Ces développements sont qualifiés « d’investissement d’avenir » par la société.
2016 Février
A contre-courant du marché, le titre de notre belle progresse de +7% en janvier. Notre RAPP semble être portée par sa croissance. L’activité a en effet augmenté en 2015 de +8,5% à 2,8 Md CHF dans un contexte très défavorable du fait d’une monnaie très forte qui a favorisé « le tourisme alimentaire ». Il faut comprendre, l’achat de denrées alimentaires dans les pays limitrophes pour les frontaliers qui profitent de la force du franc suisse pour acheter au rabais en euros. La publication prochaine des résultats nous dévoilera si la société continue sa lancée de croissance rentable.
2016 Mars
Malgré des résultats 2015 excellents, notre belle RAPP suisse a quitté notre portefeuille le 1er mars car le marché surévaluait quelque peu la rentabilité de la société, selon notre formule interne dédiée aux RAPPs. Une bien triste nouvelle qui s’accompagne d’une plus-value de l’ordre de +80% en 1 an et 2 mois.
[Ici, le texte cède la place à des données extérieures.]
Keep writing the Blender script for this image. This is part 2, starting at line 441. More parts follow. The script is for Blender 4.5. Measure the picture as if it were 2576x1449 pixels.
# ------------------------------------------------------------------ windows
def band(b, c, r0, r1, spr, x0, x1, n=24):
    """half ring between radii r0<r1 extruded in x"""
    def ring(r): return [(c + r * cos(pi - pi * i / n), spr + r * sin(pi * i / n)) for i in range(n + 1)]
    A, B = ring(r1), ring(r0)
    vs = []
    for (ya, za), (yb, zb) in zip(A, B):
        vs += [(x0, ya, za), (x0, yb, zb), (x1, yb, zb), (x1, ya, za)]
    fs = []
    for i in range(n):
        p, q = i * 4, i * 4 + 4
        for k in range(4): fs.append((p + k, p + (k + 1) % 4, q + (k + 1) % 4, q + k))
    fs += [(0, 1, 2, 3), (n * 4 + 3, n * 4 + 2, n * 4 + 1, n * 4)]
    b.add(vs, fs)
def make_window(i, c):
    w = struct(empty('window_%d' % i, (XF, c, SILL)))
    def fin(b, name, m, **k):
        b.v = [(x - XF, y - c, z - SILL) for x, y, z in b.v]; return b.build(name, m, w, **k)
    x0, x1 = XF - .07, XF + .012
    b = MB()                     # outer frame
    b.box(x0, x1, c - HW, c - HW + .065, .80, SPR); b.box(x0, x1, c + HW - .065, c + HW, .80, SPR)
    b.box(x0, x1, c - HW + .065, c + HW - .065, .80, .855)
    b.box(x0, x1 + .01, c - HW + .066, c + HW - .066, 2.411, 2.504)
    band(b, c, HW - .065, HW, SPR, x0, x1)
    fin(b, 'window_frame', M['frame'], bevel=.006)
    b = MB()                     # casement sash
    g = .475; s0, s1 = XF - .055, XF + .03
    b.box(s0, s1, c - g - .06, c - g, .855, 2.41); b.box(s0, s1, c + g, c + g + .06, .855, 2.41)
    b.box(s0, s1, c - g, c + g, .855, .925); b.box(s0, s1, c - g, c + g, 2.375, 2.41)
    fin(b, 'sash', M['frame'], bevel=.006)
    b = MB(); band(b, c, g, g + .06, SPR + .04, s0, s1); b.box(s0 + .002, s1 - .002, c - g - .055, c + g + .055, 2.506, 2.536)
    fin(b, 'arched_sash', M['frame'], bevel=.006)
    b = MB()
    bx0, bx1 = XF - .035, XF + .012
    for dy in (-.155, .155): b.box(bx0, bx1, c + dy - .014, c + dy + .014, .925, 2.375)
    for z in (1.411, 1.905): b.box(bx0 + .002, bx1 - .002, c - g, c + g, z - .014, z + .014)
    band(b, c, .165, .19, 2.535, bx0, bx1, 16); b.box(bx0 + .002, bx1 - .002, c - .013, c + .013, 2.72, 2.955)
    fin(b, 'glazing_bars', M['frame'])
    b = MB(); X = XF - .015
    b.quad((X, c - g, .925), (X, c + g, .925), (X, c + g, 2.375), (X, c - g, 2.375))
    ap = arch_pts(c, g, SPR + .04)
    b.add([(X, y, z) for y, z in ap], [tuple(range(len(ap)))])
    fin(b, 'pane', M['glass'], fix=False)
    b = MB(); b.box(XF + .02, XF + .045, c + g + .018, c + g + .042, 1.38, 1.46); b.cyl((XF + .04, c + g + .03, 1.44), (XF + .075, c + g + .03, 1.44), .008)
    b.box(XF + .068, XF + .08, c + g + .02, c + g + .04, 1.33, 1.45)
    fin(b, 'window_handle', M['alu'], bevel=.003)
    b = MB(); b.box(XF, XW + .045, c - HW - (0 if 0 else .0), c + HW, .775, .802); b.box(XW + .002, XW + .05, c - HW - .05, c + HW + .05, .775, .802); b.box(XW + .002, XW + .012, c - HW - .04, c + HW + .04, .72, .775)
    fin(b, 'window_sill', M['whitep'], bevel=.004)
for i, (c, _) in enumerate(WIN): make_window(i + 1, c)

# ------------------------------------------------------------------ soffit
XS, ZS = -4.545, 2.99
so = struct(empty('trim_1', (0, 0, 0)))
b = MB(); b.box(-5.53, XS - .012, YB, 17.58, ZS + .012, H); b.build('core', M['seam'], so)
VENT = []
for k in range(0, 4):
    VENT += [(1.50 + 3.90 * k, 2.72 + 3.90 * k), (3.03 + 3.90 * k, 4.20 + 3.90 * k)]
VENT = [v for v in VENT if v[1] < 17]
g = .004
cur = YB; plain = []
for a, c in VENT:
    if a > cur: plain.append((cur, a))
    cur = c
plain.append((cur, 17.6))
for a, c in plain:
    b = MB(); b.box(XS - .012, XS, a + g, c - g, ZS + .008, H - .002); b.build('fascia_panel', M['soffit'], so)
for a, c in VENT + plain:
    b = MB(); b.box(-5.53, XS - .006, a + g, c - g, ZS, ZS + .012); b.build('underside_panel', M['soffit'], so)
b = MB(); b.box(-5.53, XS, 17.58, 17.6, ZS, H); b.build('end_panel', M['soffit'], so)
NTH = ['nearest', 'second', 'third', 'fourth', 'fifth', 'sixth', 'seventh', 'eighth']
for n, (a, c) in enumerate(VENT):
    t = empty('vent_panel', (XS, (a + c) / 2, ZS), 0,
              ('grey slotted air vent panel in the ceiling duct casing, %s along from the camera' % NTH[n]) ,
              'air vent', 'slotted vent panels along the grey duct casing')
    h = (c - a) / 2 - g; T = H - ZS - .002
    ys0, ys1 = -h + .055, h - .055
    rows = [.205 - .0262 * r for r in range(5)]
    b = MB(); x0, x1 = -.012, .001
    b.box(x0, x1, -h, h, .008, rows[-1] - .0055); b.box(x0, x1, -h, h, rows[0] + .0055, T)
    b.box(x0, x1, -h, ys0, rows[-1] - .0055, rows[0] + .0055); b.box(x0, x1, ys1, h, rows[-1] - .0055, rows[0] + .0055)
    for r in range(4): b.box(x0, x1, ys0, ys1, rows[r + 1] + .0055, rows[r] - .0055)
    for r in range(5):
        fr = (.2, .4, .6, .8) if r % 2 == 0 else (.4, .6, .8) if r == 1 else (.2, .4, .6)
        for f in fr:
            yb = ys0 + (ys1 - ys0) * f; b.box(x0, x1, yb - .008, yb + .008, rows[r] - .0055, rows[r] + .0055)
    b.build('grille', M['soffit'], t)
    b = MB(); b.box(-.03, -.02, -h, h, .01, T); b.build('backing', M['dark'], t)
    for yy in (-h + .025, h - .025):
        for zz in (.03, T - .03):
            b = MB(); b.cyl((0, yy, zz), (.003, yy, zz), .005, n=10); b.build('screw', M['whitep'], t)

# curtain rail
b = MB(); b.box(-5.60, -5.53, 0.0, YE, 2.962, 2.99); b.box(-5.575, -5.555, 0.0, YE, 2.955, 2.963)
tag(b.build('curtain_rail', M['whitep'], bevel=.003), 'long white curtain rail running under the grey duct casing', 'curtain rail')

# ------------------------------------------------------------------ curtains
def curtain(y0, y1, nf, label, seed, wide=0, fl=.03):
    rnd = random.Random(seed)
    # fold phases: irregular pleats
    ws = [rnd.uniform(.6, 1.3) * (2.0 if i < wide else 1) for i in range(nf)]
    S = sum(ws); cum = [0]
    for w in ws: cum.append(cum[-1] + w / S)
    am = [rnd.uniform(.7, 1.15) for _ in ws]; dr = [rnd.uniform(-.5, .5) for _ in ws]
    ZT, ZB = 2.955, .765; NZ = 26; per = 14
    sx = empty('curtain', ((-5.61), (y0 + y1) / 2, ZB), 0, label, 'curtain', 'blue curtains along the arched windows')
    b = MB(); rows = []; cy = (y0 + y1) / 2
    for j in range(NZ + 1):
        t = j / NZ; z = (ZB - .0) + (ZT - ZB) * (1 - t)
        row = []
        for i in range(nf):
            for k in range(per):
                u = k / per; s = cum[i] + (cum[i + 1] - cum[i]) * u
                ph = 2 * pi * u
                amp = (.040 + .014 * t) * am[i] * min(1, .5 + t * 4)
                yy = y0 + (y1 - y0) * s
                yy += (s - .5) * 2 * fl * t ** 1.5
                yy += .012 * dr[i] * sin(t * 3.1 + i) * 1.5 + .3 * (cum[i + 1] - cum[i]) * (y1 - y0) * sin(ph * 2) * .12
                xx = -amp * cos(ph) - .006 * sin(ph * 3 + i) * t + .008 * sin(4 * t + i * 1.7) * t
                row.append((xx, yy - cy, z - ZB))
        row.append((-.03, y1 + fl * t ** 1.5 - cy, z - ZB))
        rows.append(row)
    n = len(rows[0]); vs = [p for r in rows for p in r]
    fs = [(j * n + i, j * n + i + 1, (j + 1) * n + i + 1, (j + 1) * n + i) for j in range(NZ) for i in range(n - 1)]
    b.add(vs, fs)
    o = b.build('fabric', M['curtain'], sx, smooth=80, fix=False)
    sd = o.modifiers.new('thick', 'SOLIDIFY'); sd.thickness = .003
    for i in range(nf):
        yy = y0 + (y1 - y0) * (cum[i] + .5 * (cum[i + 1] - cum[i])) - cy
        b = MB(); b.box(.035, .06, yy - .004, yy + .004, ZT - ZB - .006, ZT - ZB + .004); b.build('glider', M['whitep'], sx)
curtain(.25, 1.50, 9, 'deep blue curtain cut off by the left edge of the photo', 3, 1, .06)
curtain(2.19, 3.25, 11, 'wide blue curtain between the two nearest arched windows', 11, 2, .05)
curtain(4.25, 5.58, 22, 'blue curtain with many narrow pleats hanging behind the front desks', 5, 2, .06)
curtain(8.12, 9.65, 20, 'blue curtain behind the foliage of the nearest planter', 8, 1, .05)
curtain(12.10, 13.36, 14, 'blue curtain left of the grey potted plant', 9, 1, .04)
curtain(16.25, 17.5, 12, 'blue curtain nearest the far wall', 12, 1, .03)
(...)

Il s’agit de la première vente de RAPP au sein du portefeuille.
Bonjour,
Felicitations pour cette performance. Merci aussi de presenter votre demarche de facon toujours aussi transparente et enrichissante.
Si ma regle de 3 est bonne, une entreprise RAPP qui croit de presque 10% par an vaut donc (les criteres de qualité etant respectés) 31 fois ses profits .
C’est pour moi un certain « leap of faith », mais je m’en sens – desormais – capable.
C’est pour cela que je continue à acheter Precia regulierement…
Bonne continuation!
Bonjour LT,
« Si ma regle de 3 est bonne, une entreprise RAPP qui croit de presque 10% par an vaut donc (les criteres de qualité etant respectés) 31 fois ses profits »
Pourquoi pas ? Mais, en ce qui nous concerne, ni le PER, ni la croissance future n’entre en ligne de compte pour notre modèle de valorisation.